Hmm. I hope I haven’t been confusing having strong opinions with saying everything I’m thinking, because according to “friends” I do a lot of the second thing. I do have some extremely strong opinions for a housewife, so after a month or so of reflection, meditation, and storyboarding Rosamunde Portsmouth—when you know you have a franchise on your hands you need to have a solid understanding of a character’s trajectory before you begin—I’ve decided to start writing down my thoughts again. And because it’s not the 70’s anymore, except in women’s denim, I’m doing it publicly.

I don’t want to say I’m a loose cannon, because I don’t want my mom to text me to correct my grammar and admonish me not to use the language of (old-timey) war. Funny I get so much advice from her now, because when I was trying to grow up, most of the guidance I got from my parents was probably too subtle. Certainly, there was plenty of theatrical gesturing across the dinner table whenever I slurped or slumped or used an index finger to push aspic onto my runcible spoon. And I think my bedtime stories were often parables, but there were so many names to keep track of that it could be hard to follow the subtext. I feel like I could have used a really practical directive now and then—something like “don’t shave your eyebrows” or “cutting bangs isn’t going to help.”

Is worldliness a good thing, or is that Weltschmerz? Anyway, I know I have those things now, but I still don’t feel the need to go advising everyone I meet, except when it comes to oven drying un-flavorful (or overripe) tomatoes, because there’s almost no tomato that can’t be rescued by seasoning it and putting it in a low oven with a little olive oil. I guess I also say things to my children that might come off as advice, but I think that’s because I want to be sure they will be able to form an outline of me in their memories after they have moved 5 hours away by car and our only communication is Words With Friends. I want to be sure they will be able to tell their spouses or live-in pets what their mom always used to say–for instance: “you realize that doesn’t match.”

Actually, kids—if you ever read this—and you ever read The Great Santini, I can only hope you’ll think of me as part Bull Meechum and part Maria Von Trapp, since I also taught you to sing in harmony.

Misspent Youth, Pour-a-Quiche, Introducing Rosamunde Portsmouth

When I was busy misspending my youth–by which I mean everything from the day I quit piano lessons, through the summer I lived in the “International House” in Freiburg learning [card games] instead of German, up until I realized all my options had become limited–I often heard myself telling people I thought maybe I would write a book one day. I can’t imagine now when I supposed I’d accomplish it–while my children were playing out of doors or building dioramas out of found objects? It turns out what I tend to do, after I have finished doing their chores, while they are definitely not watching Austin and Ally, is an elaborate cooking project.
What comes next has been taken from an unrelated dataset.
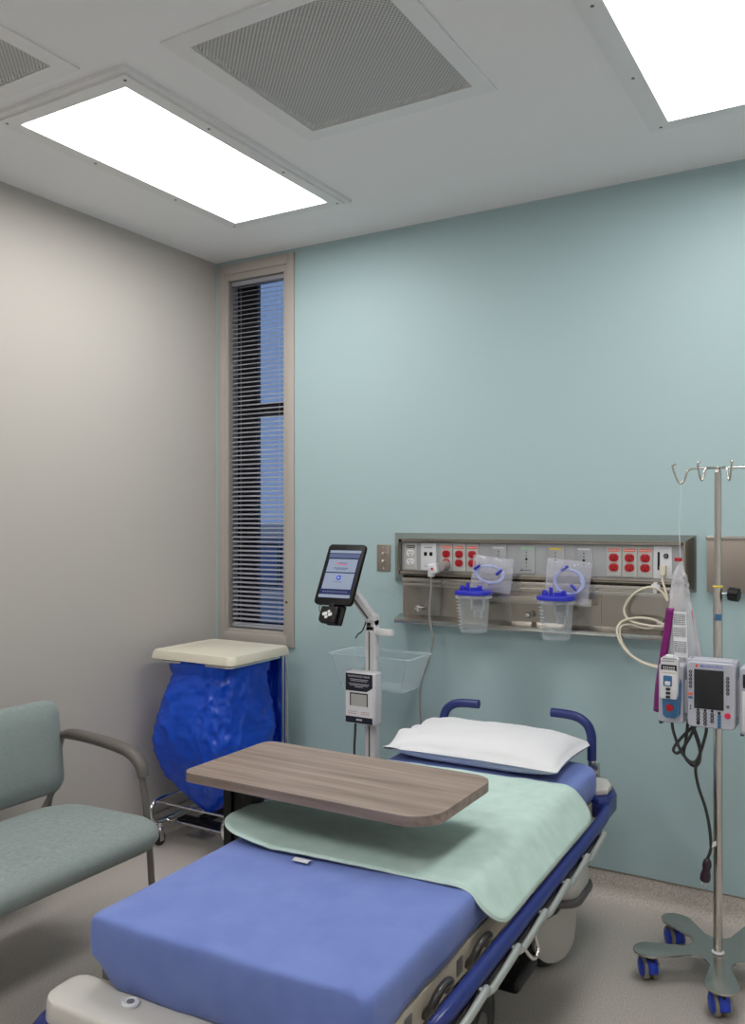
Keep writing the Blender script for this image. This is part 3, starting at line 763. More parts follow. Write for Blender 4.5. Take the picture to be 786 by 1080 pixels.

Recently, however, like all responsible husbands, mine has set some limits for me—among them, a three-hour time limit for preparing dinner. “Not every meal is Thanksgiving,” adds a cheeky eleven year-old.

In the plus column, now that I’m limited to potted meats and Pour-a-Quiche, I’ll have plenty of time for Rosamunde Portsmouth, the heroine of my forthcoming series of novels. I haven’t decided what she does, besides a lot of unapologetic staying out late and then working in an office, where she often arrives rumpled. Very glam. She does NOT like to be called Roz!